Repeat exactly the lines running from the line that contains "were 1632x1224 pixels." to the line that contains "emit='#ffe2bd', estr=50.0), lamp)"; include both ends and add nothing.

3D scene scripts
========

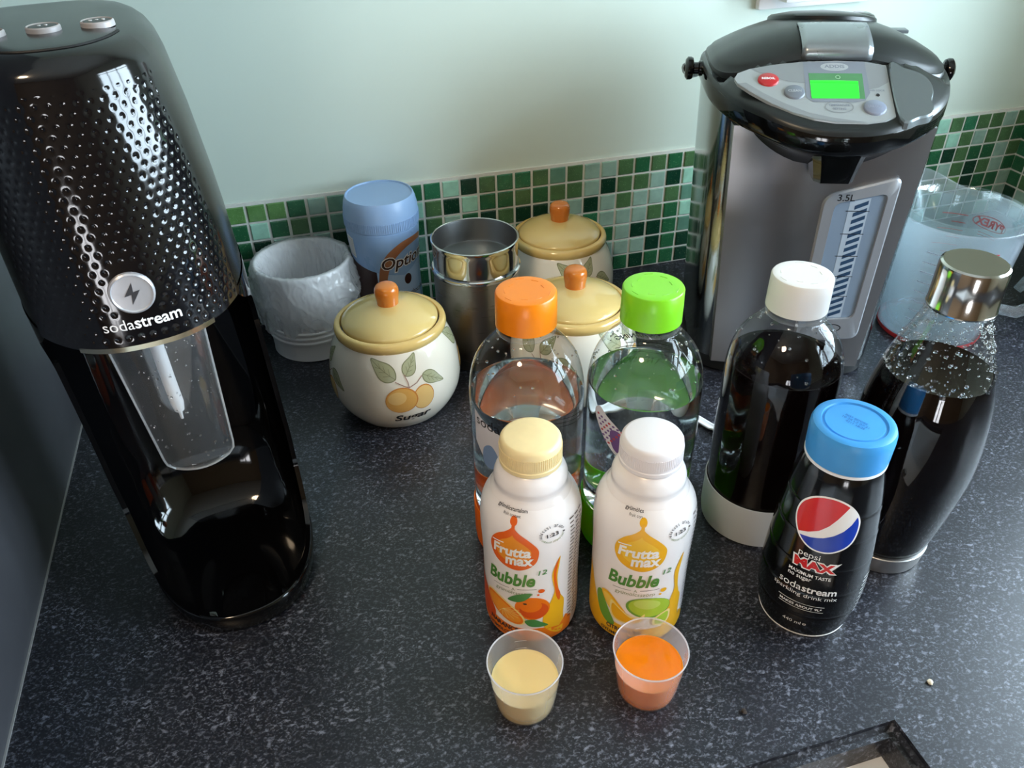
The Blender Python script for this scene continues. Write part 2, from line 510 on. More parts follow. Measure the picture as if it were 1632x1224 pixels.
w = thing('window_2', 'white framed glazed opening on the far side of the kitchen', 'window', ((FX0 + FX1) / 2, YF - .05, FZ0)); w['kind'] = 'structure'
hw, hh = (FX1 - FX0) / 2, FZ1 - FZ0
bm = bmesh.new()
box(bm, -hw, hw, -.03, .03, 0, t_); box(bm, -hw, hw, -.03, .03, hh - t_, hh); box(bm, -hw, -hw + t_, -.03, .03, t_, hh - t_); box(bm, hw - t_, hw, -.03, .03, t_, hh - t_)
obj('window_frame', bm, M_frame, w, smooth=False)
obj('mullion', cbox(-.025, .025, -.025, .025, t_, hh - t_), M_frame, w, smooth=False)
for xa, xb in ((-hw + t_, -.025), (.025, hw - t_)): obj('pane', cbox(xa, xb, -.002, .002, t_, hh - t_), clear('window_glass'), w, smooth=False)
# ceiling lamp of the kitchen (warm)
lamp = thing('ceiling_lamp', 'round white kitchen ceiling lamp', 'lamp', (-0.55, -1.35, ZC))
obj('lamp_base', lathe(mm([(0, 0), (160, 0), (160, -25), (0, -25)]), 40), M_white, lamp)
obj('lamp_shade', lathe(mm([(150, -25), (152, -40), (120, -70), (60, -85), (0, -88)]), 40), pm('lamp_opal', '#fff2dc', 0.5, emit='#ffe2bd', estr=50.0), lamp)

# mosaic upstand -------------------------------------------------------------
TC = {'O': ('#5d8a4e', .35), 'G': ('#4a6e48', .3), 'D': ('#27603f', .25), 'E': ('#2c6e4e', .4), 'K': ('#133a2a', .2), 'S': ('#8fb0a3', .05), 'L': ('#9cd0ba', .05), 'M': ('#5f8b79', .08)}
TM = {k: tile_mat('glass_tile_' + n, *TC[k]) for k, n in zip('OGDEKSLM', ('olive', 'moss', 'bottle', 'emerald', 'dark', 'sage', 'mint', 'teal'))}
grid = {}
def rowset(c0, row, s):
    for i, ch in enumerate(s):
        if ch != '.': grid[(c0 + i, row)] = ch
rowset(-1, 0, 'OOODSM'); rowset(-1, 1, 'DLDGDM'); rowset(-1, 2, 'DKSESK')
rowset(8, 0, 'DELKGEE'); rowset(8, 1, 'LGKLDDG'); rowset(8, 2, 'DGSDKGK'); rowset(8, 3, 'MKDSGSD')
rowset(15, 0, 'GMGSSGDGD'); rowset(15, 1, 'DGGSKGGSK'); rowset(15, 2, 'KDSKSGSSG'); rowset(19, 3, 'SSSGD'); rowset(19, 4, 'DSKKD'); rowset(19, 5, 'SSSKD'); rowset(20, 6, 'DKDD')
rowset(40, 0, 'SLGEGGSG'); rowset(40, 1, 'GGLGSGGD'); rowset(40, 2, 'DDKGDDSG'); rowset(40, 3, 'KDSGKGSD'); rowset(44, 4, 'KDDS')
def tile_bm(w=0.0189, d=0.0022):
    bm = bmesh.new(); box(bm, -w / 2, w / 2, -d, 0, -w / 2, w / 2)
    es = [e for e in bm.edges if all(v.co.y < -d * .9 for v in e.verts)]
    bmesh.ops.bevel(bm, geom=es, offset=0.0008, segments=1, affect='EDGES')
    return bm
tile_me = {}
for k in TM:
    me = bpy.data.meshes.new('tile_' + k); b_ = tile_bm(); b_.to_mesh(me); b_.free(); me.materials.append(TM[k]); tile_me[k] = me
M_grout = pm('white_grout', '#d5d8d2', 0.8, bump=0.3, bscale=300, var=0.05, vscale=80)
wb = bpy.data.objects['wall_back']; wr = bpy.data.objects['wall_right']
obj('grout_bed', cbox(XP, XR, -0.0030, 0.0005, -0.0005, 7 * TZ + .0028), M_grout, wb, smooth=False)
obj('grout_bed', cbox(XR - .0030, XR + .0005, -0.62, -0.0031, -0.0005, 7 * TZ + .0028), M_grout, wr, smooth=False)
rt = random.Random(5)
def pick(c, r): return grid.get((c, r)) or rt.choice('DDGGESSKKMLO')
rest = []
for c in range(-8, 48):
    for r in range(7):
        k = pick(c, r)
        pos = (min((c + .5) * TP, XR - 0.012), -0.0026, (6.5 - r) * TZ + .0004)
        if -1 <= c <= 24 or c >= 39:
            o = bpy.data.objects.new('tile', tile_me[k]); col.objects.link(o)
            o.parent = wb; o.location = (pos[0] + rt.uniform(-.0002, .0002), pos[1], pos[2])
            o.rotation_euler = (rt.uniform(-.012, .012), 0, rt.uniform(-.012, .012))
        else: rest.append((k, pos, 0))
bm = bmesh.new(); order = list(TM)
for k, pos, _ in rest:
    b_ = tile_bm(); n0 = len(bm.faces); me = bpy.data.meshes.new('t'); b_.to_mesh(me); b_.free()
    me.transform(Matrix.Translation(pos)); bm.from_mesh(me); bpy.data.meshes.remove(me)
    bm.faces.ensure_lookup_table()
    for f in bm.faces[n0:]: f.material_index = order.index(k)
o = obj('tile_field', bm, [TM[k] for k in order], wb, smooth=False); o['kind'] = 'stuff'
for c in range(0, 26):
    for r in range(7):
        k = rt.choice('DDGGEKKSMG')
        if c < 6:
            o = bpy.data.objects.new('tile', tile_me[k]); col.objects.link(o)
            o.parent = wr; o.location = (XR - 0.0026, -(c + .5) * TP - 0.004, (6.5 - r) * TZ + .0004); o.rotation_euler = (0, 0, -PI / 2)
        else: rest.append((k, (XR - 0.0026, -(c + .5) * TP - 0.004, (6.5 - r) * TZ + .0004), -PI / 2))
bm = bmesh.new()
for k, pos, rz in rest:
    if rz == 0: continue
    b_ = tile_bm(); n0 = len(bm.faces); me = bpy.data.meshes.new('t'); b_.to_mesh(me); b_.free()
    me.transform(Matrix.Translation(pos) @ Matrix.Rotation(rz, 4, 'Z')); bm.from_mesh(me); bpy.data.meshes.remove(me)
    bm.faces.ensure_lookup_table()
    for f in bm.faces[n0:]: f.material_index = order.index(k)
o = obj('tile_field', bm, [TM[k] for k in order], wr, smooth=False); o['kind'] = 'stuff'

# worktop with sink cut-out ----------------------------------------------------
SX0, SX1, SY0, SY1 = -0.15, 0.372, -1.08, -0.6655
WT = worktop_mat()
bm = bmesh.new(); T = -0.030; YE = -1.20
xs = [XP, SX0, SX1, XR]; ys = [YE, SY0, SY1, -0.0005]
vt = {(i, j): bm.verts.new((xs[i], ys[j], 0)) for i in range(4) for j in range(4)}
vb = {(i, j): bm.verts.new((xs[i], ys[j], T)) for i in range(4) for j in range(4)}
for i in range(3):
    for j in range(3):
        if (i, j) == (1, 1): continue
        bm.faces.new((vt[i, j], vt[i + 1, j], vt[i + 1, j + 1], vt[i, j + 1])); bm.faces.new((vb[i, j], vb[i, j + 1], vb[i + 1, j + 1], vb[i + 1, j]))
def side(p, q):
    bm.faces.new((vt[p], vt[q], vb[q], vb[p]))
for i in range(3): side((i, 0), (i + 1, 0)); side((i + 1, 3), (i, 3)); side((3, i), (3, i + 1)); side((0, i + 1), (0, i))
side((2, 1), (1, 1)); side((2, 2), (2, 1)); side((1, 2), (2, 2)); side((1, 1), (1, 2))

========

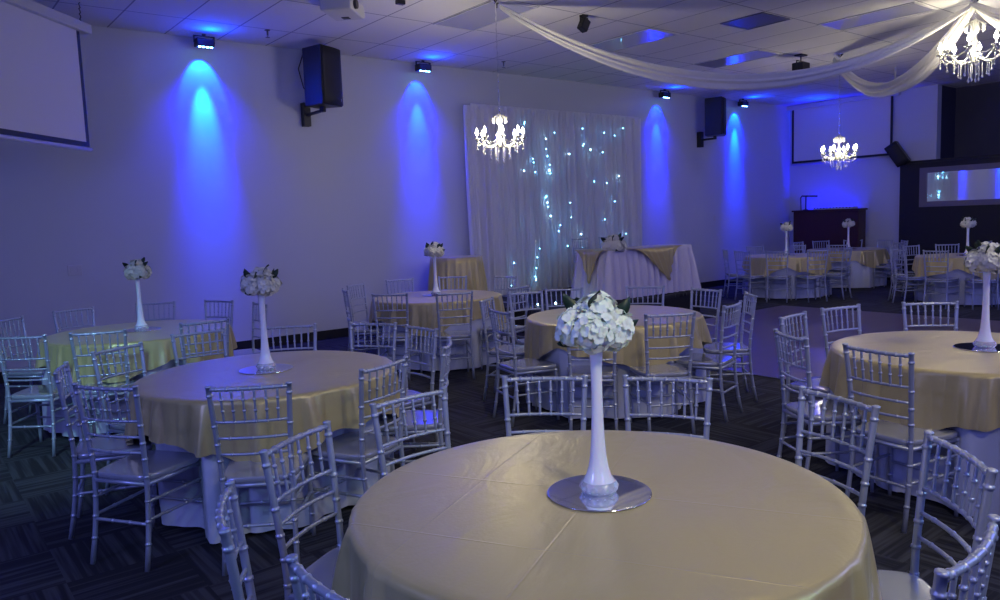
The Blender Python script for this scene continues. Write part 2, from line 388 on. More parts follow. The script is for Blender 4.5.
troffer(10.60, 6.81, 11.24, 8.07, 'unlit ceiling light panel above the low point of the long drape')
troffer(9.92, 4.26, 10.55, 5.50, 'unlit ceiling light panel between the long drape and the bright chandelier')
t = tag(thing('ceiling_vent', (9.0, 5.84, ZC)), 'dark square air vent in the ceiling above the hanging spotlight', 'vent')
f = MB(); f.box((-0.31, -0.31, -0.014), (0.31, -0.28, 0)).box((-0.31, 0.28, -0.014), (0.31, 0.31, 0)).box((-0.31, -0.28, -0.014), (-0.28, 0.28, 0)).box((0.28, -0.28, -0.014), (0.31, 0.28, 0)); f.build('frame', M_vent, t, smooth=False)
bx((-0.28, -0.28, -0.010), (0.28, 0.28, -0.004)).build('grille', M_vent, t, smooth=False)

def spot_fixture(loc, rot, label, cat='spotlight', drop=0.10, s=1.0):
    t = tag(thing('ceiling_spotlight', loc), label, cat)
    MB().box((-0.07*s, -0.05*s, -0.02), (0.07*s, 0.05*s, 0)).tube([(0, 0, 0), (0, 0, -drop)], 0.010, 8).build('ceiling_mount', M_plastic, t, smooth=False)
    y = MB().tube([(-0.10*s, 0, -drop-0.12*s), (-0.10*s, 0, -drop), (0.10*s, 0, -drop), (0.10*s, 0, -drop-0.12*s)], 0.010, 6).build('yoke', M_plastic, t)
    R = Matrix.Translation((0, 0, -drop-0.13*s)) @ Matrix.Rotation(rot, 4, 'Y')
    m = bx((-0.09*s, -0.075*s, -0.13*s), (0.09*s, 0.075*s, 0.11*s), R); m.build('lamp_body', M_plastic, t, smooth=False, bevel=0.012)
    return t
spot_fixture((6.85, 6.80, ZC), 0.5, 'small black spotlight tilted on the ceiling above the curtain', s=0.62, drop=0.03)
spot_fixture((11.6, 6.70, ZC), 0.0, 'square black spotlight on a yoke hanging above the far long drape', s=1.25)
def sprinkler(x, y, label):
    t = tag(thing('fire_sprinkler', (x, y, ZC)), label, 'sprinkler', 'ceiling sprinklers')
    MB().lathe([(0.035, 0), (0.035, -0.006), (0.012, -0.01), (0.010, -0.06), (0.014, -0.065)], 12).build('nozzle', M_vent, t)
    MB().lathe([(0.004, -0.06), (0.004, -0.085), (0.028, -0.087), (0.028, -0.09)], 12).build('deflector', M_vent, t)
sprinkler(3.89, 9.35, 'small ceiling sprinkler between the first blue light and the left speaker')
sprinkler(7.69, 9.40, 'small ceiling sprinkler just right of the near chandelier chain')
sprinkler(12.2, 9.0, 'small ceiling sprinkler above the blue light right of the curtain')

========

- **EXERCISE SOLUTION**
The Blender Python script for this scene continues. Write part 2, from line 510 on. More parts follow. Measure the picture as if it were 1632x1224 pixels.
w = thing('window_2', 'white framed glazed opening on the far side of the kitchen', 'window', ((FX0 + FX1) / 2, YF - .05, FZ0)); w['kind'] = 'structure'
hw, hh = (FX1 - FX0) / 2, FZ1 - FZ0
bm = bmesh.new()
box(bm, -hw, hw, -.03, .03, 0, t_); box(bm, -hw, hw, -.03, .03, hh - t_, hh); box(bm, -hw, -hw + t_, -.03, .03, t_, hh - t_); box(bm, hw - t_, hw, -.03, .03, t_, hh - t_)
obj('window_frame', bm, M_frame, w, smooth=False)
obj('mullion', cbox(-.025, .025, -.025, .025, t_, hh - t_), M_frame, w, smooth=False)
for xa, xb in ((-hw + t_, -.025), (.025, hw - t_)): obj('pane', cbox(xa, xb, -.002, .002, t_, hh - t_), clear('window_glass'), w, smooth=False)
# ceiling lamp of the kitchen (warm)
lamp = thing('ceiling_lamp', 'round white kitchen ceiling lamp', 'lamp', (-0.55, -1.35, ZC))
obj('lamp_base', lathe(mm([(0, 0), (160, 0), (160, -25), (0, -25)]), 40), M_white, lamp)
obj('lamp_shade', lathe(mm([(150, -25), (152, -40), (120, -70), (60, -85), (0, -88)]), 40), pm('lamp_opal', '#fff2dc', 0.5, emit='#ffe2bd', estr=50.0), lamp)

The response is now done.